AIM OF THE EXERCISE ▸
Find each line holding "that" and copy it out.
-- begin SUPPLIED MATERIAL --
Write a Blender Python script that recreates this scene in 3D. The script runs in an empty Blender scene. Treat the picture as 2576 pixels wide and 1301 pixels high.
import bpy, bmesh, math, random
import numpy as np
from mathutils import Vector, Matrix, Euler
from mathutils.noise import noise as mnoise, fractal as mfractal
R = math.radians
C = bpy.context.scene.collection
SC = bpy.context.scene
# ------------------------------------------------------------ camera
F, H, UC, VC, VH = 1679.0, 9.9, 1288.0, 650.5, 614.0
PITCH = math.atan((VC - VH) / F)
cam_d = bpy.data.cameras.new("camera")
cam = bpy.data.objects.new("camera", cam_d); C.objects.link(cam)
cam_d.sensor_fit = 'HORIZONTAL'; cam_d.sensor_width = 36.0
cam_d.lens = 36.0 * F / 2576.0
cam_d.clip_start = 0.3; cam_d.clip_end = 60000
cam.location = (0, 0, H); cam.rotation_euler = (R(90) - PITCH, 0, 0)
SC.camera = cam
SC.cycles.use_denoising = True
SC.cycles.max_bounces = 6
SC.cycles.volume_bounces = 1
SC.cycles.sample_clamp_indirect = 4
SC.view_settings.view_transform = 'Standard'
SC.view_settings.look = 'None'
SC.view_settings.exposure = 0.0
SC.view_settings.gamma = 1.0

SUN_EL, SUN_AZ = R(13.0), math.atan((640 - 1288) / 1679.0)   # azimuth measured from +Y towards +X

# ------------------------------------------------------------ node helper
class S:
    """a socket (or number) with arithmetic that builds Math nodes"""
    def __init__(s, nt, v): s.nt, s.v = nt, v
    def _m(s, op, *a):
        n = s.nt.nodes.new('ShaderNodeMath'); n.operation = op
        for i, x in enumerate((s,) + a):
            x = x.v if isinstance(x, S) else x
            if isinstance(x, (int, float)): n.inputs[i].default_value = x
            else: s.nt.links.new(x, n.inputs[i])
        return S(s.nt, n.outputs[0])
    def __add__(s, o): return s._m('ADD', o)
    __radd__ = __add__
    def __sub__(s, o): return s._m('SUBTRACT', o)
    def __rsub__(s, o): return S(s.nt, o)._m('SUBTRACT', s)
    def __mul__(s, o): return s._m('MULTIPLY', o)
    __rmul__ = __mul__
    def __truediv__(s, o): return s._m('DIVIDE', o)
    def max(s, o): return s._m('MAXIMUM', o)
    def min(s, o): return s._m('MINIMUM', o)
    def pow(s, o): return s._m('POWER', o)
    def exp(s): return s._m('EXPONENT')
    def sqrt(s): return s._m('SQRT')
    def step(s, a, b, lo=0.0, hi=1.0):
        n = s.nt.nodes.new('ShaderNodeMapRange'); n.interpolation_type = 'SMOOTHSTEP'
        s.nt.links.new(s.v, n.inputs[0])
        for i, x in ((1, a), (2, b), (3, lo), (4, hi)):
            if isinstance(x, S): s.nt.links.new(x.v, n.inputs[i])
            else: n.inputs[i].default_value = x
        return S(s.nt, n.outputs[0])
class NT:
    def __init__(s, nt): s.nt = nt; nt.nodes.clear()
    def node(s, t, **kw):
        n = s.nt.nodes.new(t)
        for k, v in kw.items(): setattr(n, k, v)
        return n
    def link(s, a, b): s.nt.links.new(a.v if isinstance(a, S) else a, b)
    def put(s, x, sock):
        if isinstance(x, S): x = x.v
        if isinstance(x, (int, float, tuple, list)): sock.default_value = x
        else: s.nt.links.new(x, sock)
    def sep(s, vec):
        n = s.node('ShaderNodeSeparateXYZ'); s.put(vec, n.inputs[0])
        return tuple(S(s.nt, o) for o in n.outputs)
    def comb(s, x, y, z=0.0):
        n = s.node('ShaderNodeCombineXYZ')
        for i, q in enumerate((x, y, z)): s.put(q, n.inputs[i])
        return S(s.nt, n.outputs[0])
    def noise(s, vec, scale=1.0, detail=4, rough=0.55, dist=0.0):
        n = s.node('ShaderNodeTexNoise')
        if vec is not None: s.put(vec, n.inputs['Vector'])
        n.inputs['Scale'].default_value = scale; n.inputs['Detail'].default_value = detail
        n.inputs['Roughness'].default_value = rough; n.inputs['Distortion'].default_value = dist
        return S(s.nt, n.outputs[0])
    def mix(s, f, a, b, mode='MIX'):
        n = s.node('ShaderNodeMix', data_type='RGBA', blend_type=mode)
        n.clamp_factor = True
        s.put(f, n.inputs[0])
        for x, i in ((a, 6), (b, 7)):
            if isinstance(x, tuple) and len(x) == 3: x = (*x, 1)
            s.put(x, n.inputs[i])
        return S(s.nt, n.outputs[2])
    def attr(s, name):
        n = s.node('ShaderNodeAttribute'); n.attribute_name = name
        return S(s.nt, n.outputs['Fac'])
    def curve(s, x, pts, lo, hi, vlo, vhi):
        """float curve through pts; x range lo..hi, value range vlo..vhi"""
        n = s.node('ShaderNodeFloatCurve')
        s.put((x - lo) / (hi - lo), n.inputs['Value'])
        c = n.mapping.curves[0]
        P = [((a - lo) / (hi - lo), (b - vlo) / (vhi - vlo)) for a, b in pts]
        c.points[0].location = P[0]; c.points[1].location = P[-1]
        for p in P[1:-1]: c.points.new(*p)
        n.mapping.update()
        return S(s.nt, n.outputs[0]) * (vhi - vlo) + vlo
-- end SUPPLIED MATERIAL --
FULL SOLUTION ▸
Write a Blender Python script that recreates this scene in 3D. The script runs in an empty Blender scene. Treat the picture as 2576 pixels wide and 1301 pixels high.
    """a socket (or number) with arithmetic that builds Math nodes"""